The second is that neutrality and prosperity — the so-called “economic miracle” of the 1960s — are inherently bound together. That Austria wouldn’t have become a country with Western European living standards were the Soviets still in control of the country’s east.

And a third is that neutrality was the platform that allowed the country to play an outsized role in global affairs in the 1970s, when then-Chancellor Bruno Kreisky interceded in the Middle East peace process and sought to improve relations between the Global North and South.

All of these are more or less true — or, rather, they were.

An Austrian military officer checks looks on before arrival of the Ukrainian President (unseen) in Vienna, Austria, on September 15, 2020 | Joe Klamar/AFP via Getty Images

The fall of the Berlin Wall meant that by 1990, Austria had gone from being a country at Europe’s periphery, on the fortified border between east and west, to one right at the Continent’s political center.

Austrian capital flowed east, Eastern European labor came west, and throughout the decade, the country became a natural destination for refugees fleeing former Serbian President Slobodan Milošević’s genocidal war. In 1995, Austria then joined the EU along with Sweden and Finland and signed up to NATO’s Partnership for Peace — members of its armed forces still participate in the peacekeeping missions in Kosovo and Bosnia-Herzegovina today.

Yet, despite all this, Austria continues to cling to its official permanent neutrality as if the face-off between Europe’s former military blocs — NATO and the Warsaw Pact — were still ongoing and as though it isn’t an EU member. But Austria’s prosperity, security and place in the world is no longer tied to neutrality as the public and political class still seem to think.

Quite the reverse.

Last year, over two-thirds of Austrian exports were sent to fellow EU member countries, and the country’s economic reach into Central and Eastern Europe is both broad and deep. You can’t visit Romania or the Western Balkans, for example, without falling over branches of Raiffeisen or Erste Bank, or without filling your car at an OMV gas station.

It’s time to accept that Austria’s neutrality-linked independent foreign policy went the way of Kreisky when he left office in 1983. And the fact that the U.N. and the Organization of Petroleum Exporting Countries, among others, call Vienna home is the legacy of a bygone era. Were Kreisky alive today, perhaps he would have sought to negotiate a Black Sea grain deal, but that role was played by Turkey — not Austria.

Today, on almost all nonmilitary matters, Austria’s foreign policy is the EU’s common foreign policy. The country is totally enmeshed in the Continent’s political and economic structures — but its Euro-Atlantic integration remains only half complete.

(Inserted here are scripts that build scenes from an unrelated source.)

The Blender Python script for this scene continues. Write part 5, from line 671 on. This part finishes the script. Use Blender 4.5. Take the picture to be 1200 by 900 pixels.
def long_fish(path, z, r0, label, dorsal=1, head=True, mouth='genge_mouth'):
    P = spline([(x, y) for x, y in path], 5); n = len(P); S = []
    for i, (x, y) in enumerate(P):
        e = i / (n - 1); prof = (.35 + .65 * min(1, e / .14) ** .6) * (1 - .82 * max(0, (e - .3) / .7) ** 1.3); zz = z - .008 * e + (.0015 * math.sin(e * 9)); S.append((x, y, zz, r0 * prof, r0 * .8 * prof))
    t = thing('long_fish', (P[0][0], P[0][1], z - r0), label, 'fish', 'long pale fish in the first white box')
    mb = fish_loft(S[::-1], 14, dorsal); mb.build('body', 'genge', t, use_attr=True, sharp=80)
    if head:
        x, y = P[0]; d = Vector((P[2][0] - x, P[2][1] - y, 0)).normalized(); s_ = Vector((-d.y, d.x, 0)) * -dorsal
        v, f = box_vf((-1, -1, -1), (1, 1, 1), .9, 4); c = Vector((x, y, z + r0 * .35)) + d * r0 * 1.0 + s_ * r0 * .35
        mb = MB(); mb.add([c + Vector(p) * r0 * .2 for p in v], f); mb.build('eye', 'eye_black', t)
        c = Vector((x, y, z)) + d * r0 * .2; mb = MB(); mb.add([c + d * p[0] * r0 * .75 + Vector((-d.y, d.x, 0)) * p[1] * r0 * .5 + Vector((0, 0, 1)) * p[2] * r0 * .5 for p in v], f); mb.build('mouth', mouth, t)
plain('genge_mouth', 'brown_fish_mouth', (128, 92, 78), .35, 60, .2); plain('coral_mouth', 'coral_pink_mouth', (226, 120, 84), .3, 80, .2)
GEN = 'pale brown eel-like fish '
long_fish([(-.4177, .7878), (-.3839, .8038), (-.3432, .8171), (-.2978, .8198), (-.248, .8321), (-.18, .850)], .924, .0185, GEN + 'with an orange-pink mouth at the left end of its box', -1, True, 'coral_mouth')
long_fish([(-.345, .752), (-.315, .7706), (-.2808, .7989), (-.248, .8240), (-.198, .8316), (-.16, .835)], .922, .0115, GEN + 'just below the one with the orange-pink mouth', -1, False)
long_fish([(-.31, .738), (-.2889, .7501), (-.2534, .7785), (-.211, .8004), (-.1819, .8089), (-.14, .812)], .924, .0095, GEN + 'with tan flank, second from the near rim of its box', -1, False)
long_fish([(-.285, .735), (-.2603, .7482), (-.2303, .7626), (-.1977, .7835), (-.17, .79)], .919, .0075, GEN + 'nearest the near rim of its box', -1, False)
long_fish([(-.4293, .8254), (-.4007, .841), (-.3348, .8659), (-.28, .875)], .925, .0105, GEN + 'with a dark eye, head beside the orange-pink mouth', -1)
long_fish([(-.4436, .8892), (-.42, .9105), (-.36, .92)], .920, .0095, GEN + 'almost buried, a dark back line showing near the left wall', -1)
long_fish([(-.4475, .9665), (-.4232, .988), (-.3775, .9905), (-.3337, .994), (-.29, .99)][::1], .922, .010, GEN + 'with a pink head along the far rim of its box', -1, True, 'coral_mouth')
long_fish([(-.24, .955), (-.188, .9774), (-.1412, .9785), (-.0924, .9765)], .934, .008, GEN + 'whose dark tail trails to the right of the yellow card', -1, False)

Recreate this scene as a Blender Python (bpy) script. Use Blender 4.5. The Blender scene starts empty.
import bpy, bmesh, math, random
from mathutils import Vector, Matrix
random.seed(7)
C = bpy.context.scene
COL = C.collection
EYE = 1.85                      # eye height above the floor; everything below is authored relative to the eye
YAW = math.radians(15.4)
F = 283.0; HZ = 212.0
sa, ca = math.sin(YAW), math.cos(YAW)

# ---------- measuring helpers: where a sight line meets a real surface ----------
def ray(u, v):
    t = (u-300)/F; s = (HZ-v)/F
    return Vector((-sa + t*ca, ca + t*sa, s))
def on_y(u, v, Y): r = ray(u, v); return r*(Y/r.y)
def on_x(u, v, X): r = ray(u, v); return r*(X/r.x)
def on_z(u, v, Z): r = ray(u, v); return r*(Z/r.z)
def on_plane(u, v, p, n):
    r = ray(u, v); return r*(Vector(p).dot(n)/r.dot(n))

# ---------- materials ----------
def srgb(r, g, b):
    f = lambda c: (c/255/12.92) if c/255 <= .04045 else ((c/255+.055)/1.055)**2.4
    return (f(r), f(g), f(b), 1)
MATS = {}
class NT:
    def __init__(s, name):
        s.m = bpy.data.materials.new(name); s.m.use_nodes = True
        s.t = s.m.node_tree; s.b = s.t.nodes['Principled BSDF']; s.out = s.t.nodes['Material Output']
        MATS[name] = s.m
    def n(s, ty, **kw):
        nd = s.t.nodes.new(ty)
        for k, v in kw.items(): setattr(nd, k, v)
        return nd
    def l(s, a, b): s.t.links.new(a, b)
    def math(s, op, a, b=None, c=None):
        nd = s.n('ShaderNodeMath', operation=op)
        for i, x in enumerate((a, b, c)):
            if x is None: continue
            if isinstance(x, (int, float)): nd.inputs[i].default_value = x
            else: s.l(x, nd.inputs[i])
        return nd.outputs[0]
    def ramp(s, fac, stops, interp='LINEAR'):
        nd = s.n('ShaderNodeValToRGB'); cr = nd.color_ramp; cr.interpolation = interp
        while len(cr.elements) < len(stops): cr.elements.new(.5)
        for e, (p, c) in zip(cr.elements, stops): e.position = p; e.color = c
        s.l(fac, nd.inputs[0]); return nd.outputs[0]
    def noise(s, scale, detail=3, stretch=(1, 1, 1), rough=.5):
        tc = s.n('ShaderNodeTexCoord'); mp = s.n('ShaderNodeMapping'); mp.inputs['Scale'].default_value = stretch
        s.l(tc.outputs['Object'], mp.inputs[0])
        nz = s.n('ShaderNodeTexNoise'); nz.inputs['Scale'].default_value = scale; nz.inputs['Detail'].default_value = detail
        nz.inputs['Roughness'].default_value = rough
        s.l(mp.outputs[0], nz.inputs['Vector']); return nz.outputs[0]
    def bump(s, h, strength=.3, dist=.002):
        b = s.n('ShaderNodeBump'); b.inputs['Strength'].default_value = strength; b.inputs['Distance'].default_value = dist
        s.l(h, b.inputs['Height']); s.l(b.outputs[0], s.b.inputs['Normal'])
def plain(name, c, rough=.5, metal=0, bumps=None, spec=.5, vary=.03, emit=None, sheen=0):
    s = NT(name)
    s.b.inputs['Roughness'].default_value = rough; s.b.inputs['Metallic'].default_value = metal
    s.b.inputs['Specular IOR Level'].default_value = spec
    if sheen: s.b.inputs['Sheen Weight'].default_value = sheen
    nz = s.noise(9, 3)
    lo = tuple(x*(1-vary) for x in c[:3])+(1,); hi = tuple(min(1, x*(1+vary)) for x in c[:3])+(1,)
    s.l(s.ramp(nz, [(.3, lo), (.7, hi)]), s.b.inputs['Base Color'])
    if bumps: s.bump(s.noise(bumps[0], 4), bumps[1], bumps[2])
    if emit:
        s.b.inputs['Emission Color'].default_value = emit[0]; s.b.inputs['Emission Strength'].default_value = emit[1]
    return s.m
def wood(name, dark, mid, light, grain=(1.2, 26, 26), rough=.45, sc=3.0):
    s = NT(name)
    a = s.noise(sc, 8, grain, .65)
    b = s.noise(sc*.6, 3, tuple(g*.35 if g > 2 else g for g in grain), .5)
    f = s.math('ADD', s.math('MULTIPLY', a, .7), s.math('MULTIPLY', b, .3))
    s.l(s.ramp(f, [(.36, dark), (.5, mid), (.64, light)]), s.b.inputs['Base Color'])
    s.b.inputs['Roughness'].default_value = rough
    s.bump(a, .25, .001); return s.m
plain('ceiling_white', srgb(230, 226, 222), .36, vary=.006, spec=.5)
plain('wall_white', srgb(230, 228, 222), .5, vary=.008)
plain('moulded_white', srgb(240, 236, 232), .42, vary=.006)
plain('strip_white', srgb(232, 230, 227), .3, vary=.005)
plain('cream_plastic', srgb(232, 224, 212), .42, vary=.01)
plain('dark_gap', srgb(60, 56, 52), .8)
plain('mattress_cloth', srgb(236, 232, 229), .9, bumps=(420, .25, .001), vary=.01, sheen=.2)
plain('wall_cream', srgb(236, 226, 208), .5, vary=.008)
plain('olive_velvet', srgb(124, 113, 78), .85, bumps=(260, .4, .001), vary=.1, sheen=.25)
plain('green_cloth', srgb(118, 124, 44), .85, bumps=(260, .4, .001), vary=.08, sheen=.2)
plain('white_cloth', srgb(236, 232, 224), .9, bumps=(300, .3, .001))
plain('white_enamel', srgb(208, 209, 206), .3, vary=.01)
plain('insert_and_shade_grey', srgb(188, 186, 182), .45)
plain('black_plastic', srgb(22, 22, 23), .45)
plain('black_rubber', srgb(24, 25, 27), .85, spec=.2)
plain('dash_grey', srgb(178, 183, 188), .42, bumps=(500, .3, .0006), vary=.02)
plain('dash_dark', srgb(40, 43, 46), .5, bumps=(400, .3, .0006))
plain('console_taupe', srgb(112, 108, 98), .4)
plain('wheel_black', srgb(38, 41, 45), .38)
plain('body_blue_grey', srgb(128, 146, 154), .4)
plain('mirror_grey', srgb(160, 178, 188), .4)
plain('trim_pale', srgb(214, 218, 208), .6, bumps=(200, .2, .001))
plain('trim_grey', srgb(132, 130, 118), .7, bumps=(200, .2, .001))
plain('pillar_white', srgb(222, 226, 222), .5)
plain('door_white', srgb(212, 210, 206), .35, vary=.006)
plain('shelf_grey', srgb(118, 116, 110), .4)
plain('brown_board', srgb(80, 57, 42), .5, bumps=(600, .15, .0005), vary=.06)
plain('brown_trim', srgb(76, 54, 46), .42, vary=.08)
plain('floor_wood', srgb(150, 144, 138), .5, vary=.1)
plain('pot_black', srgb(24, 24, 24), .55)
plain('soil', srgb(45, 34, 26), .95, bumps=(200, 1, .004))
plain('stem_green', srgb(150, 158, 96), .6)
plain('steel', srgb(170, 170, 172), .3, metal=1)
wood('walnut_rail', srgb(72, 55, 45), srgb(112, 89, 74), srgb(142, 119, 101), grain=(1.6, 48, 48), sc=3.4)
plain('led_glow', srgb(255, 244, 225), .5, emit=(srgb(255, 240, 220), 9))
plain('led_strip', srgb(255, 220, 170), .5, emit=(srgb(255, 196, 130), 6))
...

No longer a border state, Austria is almost fully surrounded by EU and NATO members — Germany, the Czech Republic, Slovakia, Hungary, Slovenia and Italy. Its military is little more than a natural disaster response unit, and it has effectively outsourced its security to its neighbors.

For Austria, neutrality has become an excuse to sit on its hands and do nothing while NATO supplies Ukraine’s military. The view that it can survive as a neutral country, balancing the interests of Russia and the West, while also being part of the West is no longer morally or politically tenable.

Austria should accept responsibility and join the NATO alliance.